Le père entend transférer ses lots à ses enfants « avant d’avoir 82 ans ». « Une terre forestière, ce n’est pas un bien personnel, c’est un bien familial. C’est le travail d’une vie et on veut que les enfants partagent cette responsabilité. La raison première qui incite les gens à devenir propriétaires de boisés privés, c’est le plaisir de posséder, d’habiter un lot, un milieu naturel. Faire de l’argent arrive au 4e ou au 5e rang! »

« Mes soeurs et moi, on veut revenir vers la terre familiale. Peu importe nos intérêts, on veut en pro( ter et la partager avec nos familles à notre tour », ajoute Michaël, qui aime particulièrement le volet acériculture qui se déploie sur les terres familiales.

Éric Cliche et sa conjointe Marie-Josée Maheu, sont propriétaires de deux lots et d’un troisième en copropriété avec Rémi, le frère de Marie-Josée. En tout, la famille possède quelque 5 300 érables et chaque printemps, le travail acéricole s’ajoute aux diverses opérations d’aménagement et d’entretien.
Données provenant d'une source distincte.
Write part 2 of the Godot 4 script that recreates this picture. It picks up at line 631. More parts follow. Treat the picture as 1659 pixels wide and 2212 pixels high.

Même s’il entend passer le flambeau, Éric aimerait bien rester près de ses enfants et jouer un rôle de mentor, le temps venu. Pour l’instant, il souhaite poursuivre son engagement et faire le travail de représentation nécessaire pour que la forêt privée soit reconnue comme le moteur économique qu’elle est. « La forêt privée, c’est une toute petite partie de la forêt québécoise, mais elle est importante! On a besoin d’une voix pour faire valoir nos droits », conclut le père, avec un clin d’oeil complice du fils.